Ad essere scomparsa dai radar, dunque, non è l’impostazione dell’azione politica sulla base di valori etici, ma la buona politica che di tali valori si dovrebbe nutrire. Soprattutto nelle nuove generazioni, è molto forte l’urgenza di implementare una visione del mondo che si contrapponga a quella del capitalismo neoliberista, ormai in profonda crisi. Infatti, sebbene anche leader politici di primissimo piano come Macron abbiano riconosciuto che il modello capitalista non funziona più, in Italia sembra mancare quasi del tutto una riflessione lucida e realista sulla possibilità di liberarsi dalla propaganda post-ideologica e di creare un modello economico-sociale in grado di dare un futuro alle nuove generazioni e al pianeta. Tale atteggiamento, però, non fa che allontanare la politica e le istituzioni dai cittadini, creando malcontento e aumentando il rischio di derive nazionaliste e neofasciste.

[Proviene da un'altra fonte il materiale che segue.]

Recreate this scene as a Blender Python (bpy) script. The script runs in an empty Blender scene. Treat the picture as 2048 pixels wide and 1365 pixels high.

La soluzione, dunque, consiste nell’abbandonare una volta per tutte l’impostazione post-ideologica, che non risponde ad alcuna esigenza reale delle persone e non fa che allargare la forbice tra la piazza e il Palazzo. Per questo, bisogna ridare la giusta importanza alla politica ispirata a sani ideali e valori non negoziabili, smettendola di conferire un valore esclusivamente negativo al concetto di ideologia. Senza ideali fondati su solide basi etiche, infatti, non saremmo neanche in grado di dare un senso al mondo, né di avere una prospettiva per il futuro.